JPVL Rating Stays BBB/Watch Negative Amid Legal Woes
CRISIL Ratings has reaffirmed Jaiprakash Power Ventures Ltd's (JPVL) rating for its ₹5600 crore long-term bank facilities at 'BBB/Watch Negative'. This 'Watch Negative' designation signals that the agency is closely monitoring factors that could impact JPVL's creditworthiness, with a potential for rating downgrades.
The rating action, announced on April 24, 2026, highlights CRISIL's ongoing assessment of the company's financial standing amidst significant legal challenges.
This rating outlook matters because a 'Watch Negative' status can increase borrowing costs and limit the company's ability to raise funds or refinance existing debt. Investors and lenders are paying close attention to the progress of ongoing legal proceedings. A key trigger for the 'Watch Negative' outlook is an insolvency application filed against JPVL before the National Company Law Tribunal (NCLT).

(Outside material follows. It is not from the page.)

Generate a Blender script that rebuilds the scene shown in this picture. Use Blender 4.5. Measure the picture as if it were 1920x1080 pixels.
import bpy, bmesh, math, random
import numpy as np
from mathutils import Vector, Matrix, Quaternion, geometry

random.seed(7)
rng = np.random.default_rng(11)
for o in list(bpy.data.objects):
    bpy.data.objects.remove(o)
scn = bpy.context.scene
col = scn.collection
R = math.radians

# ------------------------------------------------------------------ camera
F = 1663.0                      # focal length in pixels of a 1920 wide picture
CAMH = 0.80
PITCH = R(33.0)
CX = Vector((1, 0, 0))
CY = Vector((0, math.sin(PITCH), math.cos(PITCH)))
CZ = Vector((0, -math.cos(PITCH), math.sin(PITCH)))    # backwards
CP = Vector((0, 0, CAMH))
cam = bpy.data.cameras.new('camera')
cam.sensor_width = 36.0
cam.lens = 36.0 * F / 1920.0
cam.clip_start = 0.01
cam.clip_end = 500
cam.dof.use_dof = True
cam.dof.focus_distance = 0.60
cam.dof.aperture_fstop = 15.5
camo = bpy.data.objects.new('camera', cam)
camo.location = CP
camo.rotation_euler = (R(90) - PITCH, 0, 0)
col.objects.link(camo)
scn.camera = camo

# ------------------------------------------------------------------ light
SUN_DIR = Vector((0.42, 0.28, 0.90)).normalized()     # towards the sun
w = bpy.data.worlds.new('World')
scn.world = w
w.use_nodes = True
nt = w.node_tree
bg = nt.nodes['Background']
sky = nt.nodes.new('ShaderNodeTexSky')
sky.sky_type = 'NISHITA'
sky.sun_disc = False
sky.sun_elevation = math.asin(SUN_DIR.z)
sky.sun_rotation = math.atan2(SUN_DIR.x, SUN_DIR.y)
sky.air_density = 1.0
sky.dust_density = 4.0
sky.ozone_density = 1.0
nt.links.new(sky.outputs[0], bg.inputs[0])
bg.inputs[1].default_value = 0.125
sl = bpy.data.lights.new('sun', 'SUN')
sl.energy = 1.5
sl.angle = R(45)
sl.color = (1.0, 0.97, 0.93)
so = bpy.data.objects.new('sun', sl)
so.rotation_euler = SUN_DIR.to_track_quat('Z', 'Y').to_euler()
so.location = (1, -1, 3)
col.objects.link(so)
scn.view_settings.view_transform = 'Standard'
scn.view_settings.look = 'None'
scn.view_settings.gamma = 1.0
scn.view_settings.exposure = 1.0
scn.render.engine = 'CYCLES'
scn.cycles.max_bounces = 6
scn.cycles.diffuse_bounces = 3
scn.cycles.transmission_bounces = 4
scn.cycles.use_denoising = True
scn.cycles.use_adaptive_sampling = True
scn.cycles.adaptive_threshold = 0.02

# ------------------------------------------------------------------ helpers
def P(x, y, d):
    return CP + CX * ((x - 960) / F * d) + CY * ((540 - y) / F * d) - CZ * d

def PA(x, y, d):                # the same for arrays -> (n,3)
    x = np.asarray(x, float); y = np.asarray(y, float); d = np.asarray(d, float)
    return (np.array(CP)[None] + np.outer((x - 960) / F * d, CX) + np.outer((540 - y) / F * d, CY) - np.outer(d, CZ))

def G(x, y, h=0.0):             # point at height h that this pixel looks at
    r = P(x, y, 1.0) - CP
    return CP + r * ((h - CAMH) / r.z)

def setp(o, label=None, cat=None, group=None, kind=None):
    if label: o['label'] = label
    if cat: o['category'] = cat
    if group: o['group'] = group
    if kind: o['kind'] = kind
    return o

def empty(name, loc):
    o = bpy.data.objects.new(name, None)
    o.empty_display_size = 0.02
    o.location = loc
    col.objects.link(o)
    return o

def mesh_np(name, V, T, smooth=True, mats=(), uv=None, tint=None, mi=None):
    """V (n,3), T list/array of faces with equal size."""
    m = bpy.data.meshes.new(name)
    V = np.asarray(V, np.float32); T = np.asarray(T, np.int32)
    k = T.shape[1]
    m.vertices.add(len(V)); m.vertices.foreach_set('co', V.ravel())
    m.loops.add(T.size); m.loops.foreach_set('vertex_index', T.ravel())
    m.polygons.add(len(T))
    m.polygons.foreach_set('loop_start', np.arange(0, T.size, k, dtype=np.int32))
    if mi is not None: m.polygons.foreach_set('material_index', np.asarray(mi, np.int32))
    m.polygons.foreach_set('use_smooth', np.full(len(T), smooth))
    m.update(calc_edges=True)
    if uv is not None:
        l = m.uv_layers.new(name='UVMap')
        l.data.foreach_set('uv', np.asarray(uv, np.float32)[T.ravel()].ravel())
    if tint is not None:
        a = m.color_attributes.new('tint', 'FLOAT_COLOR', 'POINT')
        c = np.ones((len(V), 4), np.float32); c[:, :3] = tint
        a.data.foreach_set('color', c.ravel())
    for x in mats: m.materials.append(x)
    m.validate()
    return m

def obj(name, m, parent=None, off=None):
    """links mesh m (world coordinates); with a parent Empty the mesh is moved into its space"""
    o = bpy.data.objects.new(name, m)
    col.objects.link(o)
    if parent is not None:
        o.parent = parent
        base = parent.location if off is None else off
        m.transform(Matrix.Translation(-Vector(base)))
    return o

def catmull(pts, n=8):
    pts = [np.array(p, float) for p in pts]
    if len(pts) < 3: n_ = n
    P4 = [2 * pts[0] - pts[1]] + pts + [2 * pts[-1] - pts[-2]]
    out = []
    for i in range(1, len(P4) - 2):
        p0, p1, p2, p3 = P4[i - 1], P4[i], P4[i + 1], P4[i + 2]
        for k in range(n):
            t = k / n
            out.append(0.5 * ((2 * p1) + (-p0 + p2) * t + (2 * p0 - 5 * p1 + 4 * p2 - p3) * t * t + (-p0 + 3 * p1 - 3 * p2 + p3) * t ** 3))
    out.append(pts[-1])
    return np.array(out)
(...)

Background of Legal Challenges
JPVL, a prominent player in India's power sector operating thermal and hydropower plants, has faced scrutiny due to several issues. CRISIL initially placed JPVL's rating on 'Watch Negative' in March 2026. This followed an insolvency application by the National Asset Restructuring Company Ltd (NARCL), which alleges a default of approximately ₹512 crore. This alleged default relates to a corporate guarantee JPVL provided for its promoter, Jaiprakash Associates Ltd (JAL), which is itself navigating insolvency proceedings.
Adding to these pressures, JPVL was fined ₹54 lakh by SEBI in March 2026 for financial misrepresentation over multiple fiscal years. Compounding the situation, a corporate guarantee extended to JAL's State Bank of India (SBI) external commercial borrowings, despite an agreement in 2019 for its release, remained outstanding. This led to a formal demand notice from SBI in December 2023.
Implications of the 'Watch Negative' Rating
As a result of the 'Watch Negative' status, lenders are likely to apply increased scrutiny to JPVL's financial health and the progress of the NCLT proceedings. This could translate into higher borrowing costs for the company's future debt financing. The ongoing legal uncertainty may also weigh on investor sentiment towards JPVL. Furthermore, any adverse development in the NCLT case could constrain JPVL's strategic options, potentially impacting future expansion or refinancing plans.
Key Risks Ahead
The primary risk facing JPVL is the outcome of the insolvency application filed by NARCL before the NCLT. Should the NCLT admit the application, it could initiate a Corporate Insolvency Resolution Process (CIRP) and impose a moratorium on JPVL. Such a moratorium would introduce significant uncertainty regarding JPVL's ability to meet its debt obligations in a timely manner, potentially leading to a downgrade of its current 'CRISIL BBB' rating.
Industry Peers and JPVL's Position
Major Indian power sector companies, including NTPC Ltd., Tata Power Company Ltd., Adani Power Ltd., and JSW Energy Ltd., operate within a similar market environment. In August 2025, S&P Global Ratings upgraded the ratings of NTPC, Power Grid, and Tata Power to 'BBB' following an upgrade of India's sovereign rating. Separately, Bernstein issued 'outperform' ratings for Adani Power, JSW Energy, and Tata Power in March 2026. Despite the current challenges, JPVL's debt per megawatt is noted to be among the lowest in its peer group, a position achieved after past debt restructuring efforts.
Financial Strengths to Note
JPVL possesses a substantial cash reserve of ₹1,924 crore as of September 30, 2025, providing a significant liquidity cushion. Additionally, the company has proactively managed its debt by prepaying principal obligations due until September 2026.
Looking Ahead: What to Monitor
Investors will be tracking several crucial developments. The NCLT hearing, scheduled for May 22, 2026, and the Tribunal's decision on NARCL's insolvency application are critical. JPVL's strategy in defending against the application will also be closely watched. CRISIL's subsequent rating action based on the NCLT's verdict will be a key indicator. The company's ongoing operational performance and its continued ability to manage liquidity effectively will be essential for mitigating identified risks. Finally, JPVL's consistency in meeting interest and principal payments, as it has demonstrated through proactive debt management, will remain a vital point of observation.